This book’s ten authors present a wealth of information based on impressive archival documentation; the book’s principal weakness is that the search for common themes and arguments depends mainly upon the reader.

The articles on New Granada present a consistent picture of imperial weakness and ineptitude. Several essays focus on the efforts of the Bourbon monarchy to rationalize colonial government, to strengthen colonial defenses, and to bolster imperial finances. Yet Allan Kuethe finds that the impact of Charles Ill’s early reforms on New Granada was remarkably modest. And Sandra Montgomery Keelan records that the impact of mining reforms introduced in New Granada some years later was negligible.

Jacques Barbier discovers that commercial reforms under Charles IV failed to expand New Granada’s legal trade because contraband continued to flourish. Lance Grahn gives a detailed and regionally differentiated account of New Granada’s commerce under the Bourbons prior to Charles III. The intimate involvement in contraband of those whose duties should have involved them in its suppression helps to explain the inefficacy of Bourbon commercial reforms; contraband “was too profitable and too necessary” (p. 145) for coastal New Granada.

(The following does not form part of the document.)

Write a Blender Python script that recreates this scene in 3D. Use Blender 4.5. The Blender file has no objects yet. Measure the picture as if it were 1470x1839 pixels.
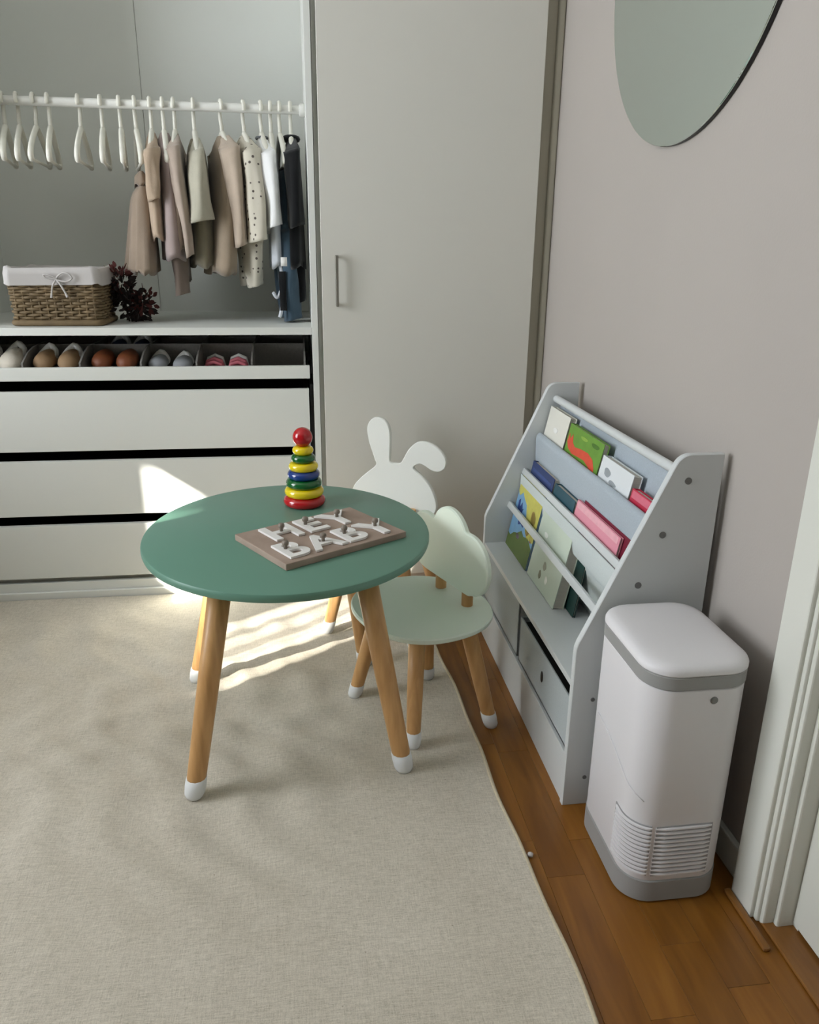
import bpy, bmesh, math, random
import numpy as np
from mathutils import Matrix, Vector

random.seed(7)
rng = np.random.default_rng(7)
C = bpy.context.scene.collection
scene = bpy.context.scene
PI = math.pi

# ------------------------------------------------------------------ camera
W_, H_, FPX = 1470.0, 1839.0, 1389.8
YAW, PITCH, ROLL, CAM_H = 0.1383, 0.3309, 0.0118, 1.05
fw = np.array([math.sin(YAW) * math.cos(PITCH), math.cos(YAW) * math.cos(PITCH), -math.sin(PITCH)])
rt = np.array([math.cos(YAW), -math.sin(YAW), 0.0])
up = np.cross(rt, fw)
rt2 = math.cos(ROLL) * rt + math.sin(ROLL) * up
up2 = -math.sin(ROLL) * rt + math.cos(ROLL) * up
cam_d = bpy.data.cameras.new('camera')
cam_d.sensor_fit = 'HORIZONTAL'
cam_d.sensor_width = 36.0
cam_d.lens = 36.0 * FPX / W_
cam_d.clip_start = 0.02
cam = bpy.data.objects.new('camera', cam_d)
C.objects.link(cam)
cam.matrix_world = Matrix(((rt2[0], up2[0], -fw[0], 0.0), (rt2[1], up2[1], -fw[1], 0.0),
                           (rt2[2], up2[2], -fw[2], CAM_H), (0, 0, 0, 1)))
scene.camera = cam

# ------------------------------------------------------------------ world, sun, window light, exposure
world = bpy.data.worlds.new('sky')
scene.world = world
world.use_nodes = True
wb = world.node_tree.nodes['Background']
wb.inputs[0].default_value = (0.62, 0.75, 0.95, 1)
wb.inputs[1].default_value = 1.0

SUN_DIR = Vector((0.82, 0.57, -0.58)).normalized()
sun_d = bpy.data.lights.new('sun', 'SUN')
sun_d.energy = 80.0
sun_d.angle = math.radians(1.0)
sun_d.color = (1.0, 0.95, 0.86)
sun = bpy.data.objects.new('sun', sun_d)
C.objects.link(sun)
sun.rotation_euler = SUN_DIR.to_track_quat('-Z', 'Y').to_euler()
sun.location = (-4, -2, 4)

WIN_X = -2.50
win_d = bpy.data.lights.new('window_daylight', 'AREA')
win_d.shape = 'RECTANGLE'
win_d.size = 1.2
win_d.size_y = 1.85
win_d.energy = 78.0
win_d.color = (0.93, 0.98, 1.035)
win = bpy.data.objects.new('window_daylight', win_d)
C.objects.link(win)
win.location = (WIN_X + 0.06, 1.12, 1.33)
win.rotation_euler = Vector((1, 0, 0)).to_track_quat('-Z', 'Y').to_euler()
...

Maurice Brungardt also gives a detailed, regionally differentiated account of the resilience of New Granada’s agriculture and industry, thanks in part to administrative inefficacy and to the viceroyalty’s relative isolation. Consistent with these previous studies, Anthony McFarlane finds that the revolt in Quito in 1765 was precipitated by the efforts of New Granada’s viceroy to improve tax collections: people fought off attempts to change their remarkably enduring customs.

Two essays compare Peru and New Granada. John Fisher finds that contraband had mattered little in Peru, though (agreeing with others) much more in New Granada. Spain’s liberalization of imperial trade, therefore, greatly expanded Peruvian trade with Spain, but had little impact on New Granada; after the Bourbon reforms, Peru remained a significant market for Spanish trade and a dynamic producer as well. Juan Marchena Fernández shows that, by the late colonial years, American officers predominated in both viceroyalties’ militaries; but Peru featured centralized military command while New Granada’s military establishment was much more decentralized. This decentralization, in turn, helps to explain Brian Hamnett’s description of a remarkably fragmented New Granadan experience during the wars of independence. Hamnett also shows that creole separatists were no more effective than the viceregal government at governing New Granada’s regions and peoples. (David Cahill’s chapter is on disturbances in Arequipa in 1780).

The authors attest to the inefficacy of imperial rule over New Granada but to its much greater efficacy over Peru. Thus they suggest some reasons for Lima’s continued loyalty to empire after 1810, but they make it harder to understand why much of New Granada revolted when there did not seem to be very much against which to revolt. Perhaps McFarlane’s intellectually rich approach, focusing on multiclass coalitions and legitimating ideologies and keenly sensitive to issues of sequence and timing, could in the future shed further light on this complex picture.